People living in the estates where there are many half-finished houses, unsightly site work, mounds of fill and soil, open manholes and uncompleted open areas, ground works and roads continue to complain to the Council.

However, while it has been suggested that demolition work is the only solution for some estates in areas where the houses are unlikely ever to sell, it’s understood that the Council simply doesn’t have the powers to do this in a private estate and legislation only provides for the enforcement of the conditions of planning permission.

A spokesperson for the Council confirmed to The Tuam Herald that it will be making a submission for funding under the recently announced €10 million funding scheme from Government.

“The estates that will be the subject of our application for funding have yet to be determined and accordingly no details on the location of same or the works therein are currently available,” stated the spokesperson.

The number of residential estates is being assessed on a case is being assessed on a case by case basis, trying to ascertain what works are outstanding and what the financial position of the developer is, or if there are any funds available to ensure the completion of the estate.

A few years ago €5 million nationally was earmarked to address the most immediate public safety hazards in estates partially occupied by residents but it’s not known how much of this was drawn down for works in Co Galway. Local election candidate Nora Fahy, who lives not far from Williamstown, which was known to have the highest number of unfinished states in the county, says hundreds of families are still trapped in limbo.

She is eager for the Council to apply to the €10 million fund and outline the issues facing the most problematic estates in the county.

“There is still a major problem with unfinished housing estates all over Co Galway and East Galway with many couples and families trapped living in limbo land. Hard working people are struggling to pay a mortgage and put food on the table. They worked hard to buy their own homes in many of these estates but then they were left living in the middle of construction sites,” remarked Nora Fahy.

The Fianna Fáil Tuam local area candidate hopes the €10 million fund will help alleviate the plight of those living in unfinished housing estates.

“The lack of public infrastructure in many of these unfinished housing estates also puts off any potential buyers from expressing an interest in the estate and so many homeowners are left isolated in a deserted housing estate which was meant to be their dream home,” added Nora.

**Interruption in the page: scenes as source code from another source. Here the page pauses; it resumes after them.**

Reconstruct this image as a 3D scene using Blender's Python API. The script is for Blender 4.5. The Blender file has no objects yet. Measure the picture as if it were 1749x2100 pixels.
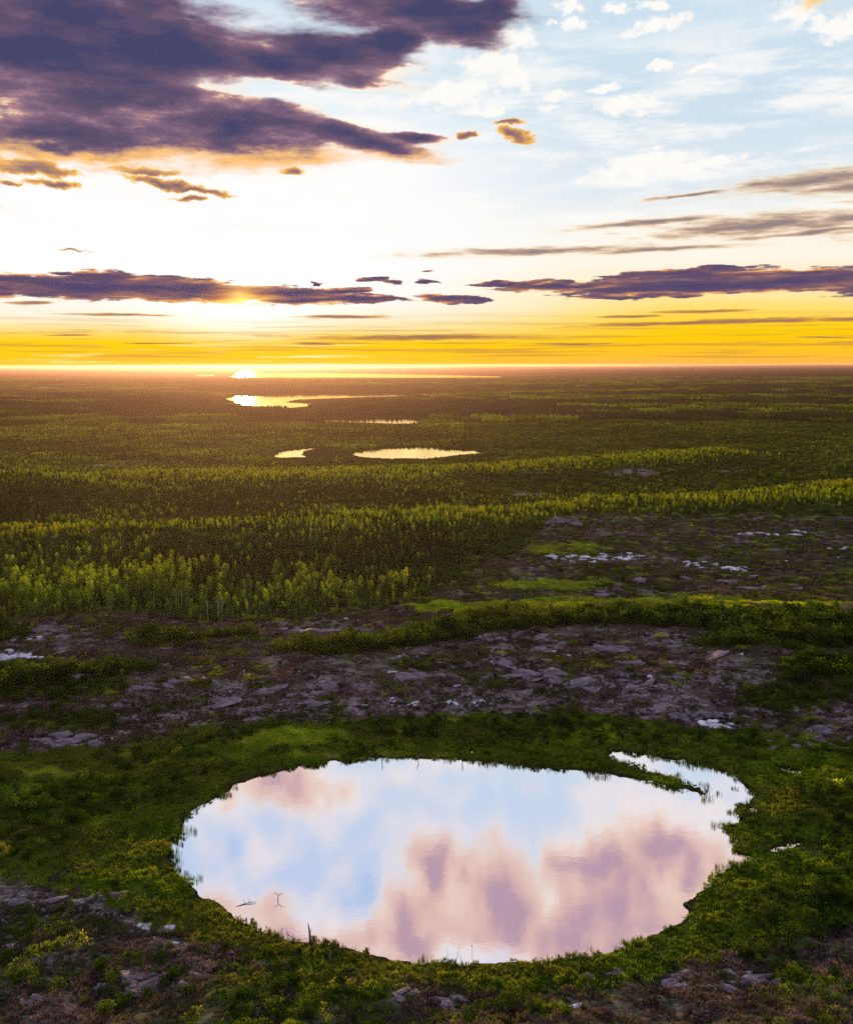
import bpy, math, random
import numpy as np
from mathutils import Vector

R = math.radians
scene = bpy.context.scene
rng = np.random.default_rng(11)
random.seed(5)

# ------------------------------------------------------------------ camera
CAM_H = 60.0
PITCH = R(8.5)
FOC = 2017.0            # focal length in pixels of a 1749 px wide picture
cam_d = bpy.data.cameras.new('camera')
cam_d.sensor_fit = 'HORIZONTAL'
cam_d.sensor_width = 36.0
cam_d.lens = 36.0 * FOC / 1749.0
cam_d.clip_start = 0.5
cam_d.clip_end = 120000.0
cam = bpy.data.objects.new('camera', cam_d)
scene.collection.objects.link(cam)
cam.location = (0, 0, CAM_H)
cam.rotation_mode = 'XYZ'
cam.rotation_euler = (R(90) - PITCH, R(0.13), 0)
scene.camera = cam

scene.view_settings.view_transform = 'Standard'
scene.view_settings.look = 'None'
scene.view_settings.exposure = 0.55
scene.view_settings.gamma = 1.0
scene.render.engine = 'CYCLES'
cy = scene.cycles
cy.use_denoising = False
cy.max_bounces = 5
cy.diffuse_bounces = 2
cy.glossy_bounces = 3
cy.transmission_bounces = 3
cy.transparent_max_bounces = 6
cy.volume_bounces = 0
cy.caustics_reflective = False
cy.caustics_refractive = False
cy.sample_clamp_indirect = 6.0
cy.sample_clamp_direct = 0.0

SUN_AZ, SUN_EL = -10.45, 3.55      # degrees; azimuth from +Y towards +X

def angles(u, v):
    """azimuth and elevation (degrees) of the view ray through u, v of the 1749 x 2100 picture"""
    a = (u - 874.5) / FOC
    b = (1050.0 - v) / FOC
    y = math.cos(PITCH) + b * math.sin(PITCH)
    z = -math.sin(PITCH) + b * math.cos(PITCH)
    return math.degrees(math.atan2(a, y)), math.degrees(math.atan2(z, math.hypot(a, y)))

# ------------------------------------------------------------------ node helper
class Tree:
    def __init__(self, nt):
        self.nt = nt
        nt.nodes.clear()
    def n(self, t, **kw):
        x = self.nt.nodes.new(t)
        for k, v in kw.items():
            setattr(x, k, v)
        return x
    def put(self, sock, v):
        if isinstance(v, bpy.types.NodeSocket):
            self.nt.links.new(v, sock)
        elif v is not None:
            if sock.type == 'RGBA' and not isinstance(v, (int, float)) and len(v) == 3:
                v = (*v, 1)
            sock.default_value = v
    def m(self, op, a, b=None, c=None, clamp=False):
        x = self.n('ShaderNodeMath', operation=op, use_clamp=clamp)
        self.put(x.inputs[0], a)
        if b is not None: self.put(x.inputs[1], b)
        if c is not None: self.put(x.inputs[2], c)
        return x.outputs[0]
    def v(self, op, a, b=None, out=0):
        x = self.n('ShaderNodeVectorMath', operation=op)
        self.put(x.inputs[0], a)
        if b is not None:
            self.put(x.inputs['Scale'] if op == 'SCALE' else x.inputs[1], b)
        return x.outputs[out]
    def sstep(self, x, lo, hi, a=0.0, b=1.0, kind='SMOOTHSTEP'):
        r = self.n('ShaderNodeMapRange', interpolation_type=kind)
        self.put(r.inputs[0], x)
        for i, q in enumerate((lo, hi, a, b)):
            self.put(r.inputs[i + 1], q)
        return r.outputs[0]
    def mix(self, f, a, b, blend='MIX'):
        x = self.n('ShaderNodeMix', data_type='RGBA', blend_type=blend)
        x.clamp_factor = True
        self.put(x.inputs[0], f); self.put(x.inputs[6], a); self.put(x.inputs[7], b)
        return x.outputs[2]
    def ramp(self, f, stops, interp='LINEAR'):
        x = self.n('ShaderNodeValToRGB')
        cr = x.color_ramp
        cr.interpolation = interp
        while len(cr.elements) < len(stops):
            cr.elements.new(0.5)
        for e, (p, c) in zip(cr.elements, stops):
            e.position = p
        for e, (p, c) in zip(cr.elements, stops):
            e.color = (*c, 1)
        self.put(x.inputs[0], f)
        return x.outputs[0]
    def noise(self, vec, scale, detail=4, rough=0.55, dist=0.0, lac=2.0, out=0):
        x = self.n('ShaderNodeTexNoise')
        if vec is not None: self.put(x.inputs['Vector'], vec)
        self.put(x.inputs['Scale'], scale); self.put(x.inputs['Detail'], detail)
        self.put(x.inputs['Roughness'], rough); self.put(x.inputs['Distortion'], dist)
        self.put(x.inputs['Lacunarity'], lac)
        return x.outputs[out]
    def mapping(self, vec, loc=(0, 0, 0), rot=(0, 0, 0), sc=(1, 1, 1), kind='POINT'):
        x = self.n('ShaderNodeMapping', vector_type=kind)
        self.put(x.inputs[0], vec)
        x.inputs['Location'].default_value = loc
        x.inputs['Rotation'].default_value = rot
        x.inputs['Scale'].default_value = sc
        return x.outputs[0]

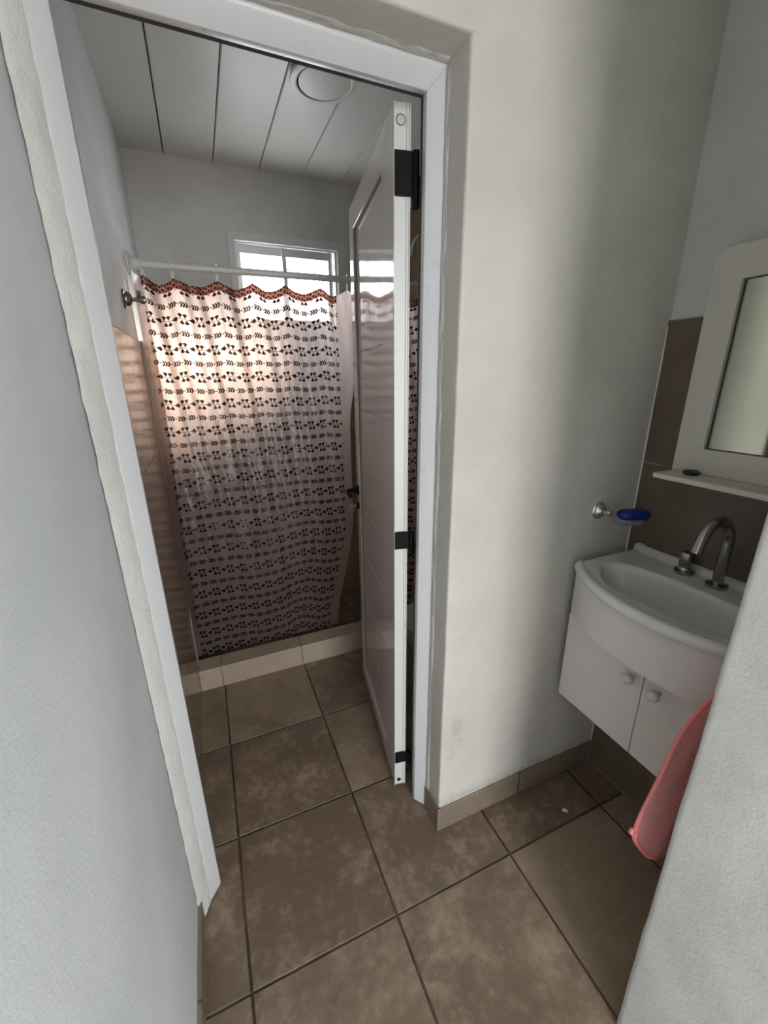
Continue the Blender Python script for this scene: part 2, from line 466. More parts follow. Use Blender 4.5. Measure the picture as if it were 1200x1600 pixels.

The fund is specially designed to address deficiencies in public infrastructure such as roads, footpaths, public lighting and open spaces. It is envisaged that by addressing these problems, it will unlock the potential for developers and funders to invest additional capital to complete the housing element of the development.

Residents will be eager to see the updated Co Council list. While close to sixty developments were deemed to be unfinished in 2012 and got a waiver from the controversial Household Charge, residents were shocked by some of the estates that were left out.

There was further surprise when the list of estates that are exempt from property tax emerged, which listed just a section of one unfinished estate in Tuam, Carrigweir and omitted others such as Clochrán and Vicars Choroland.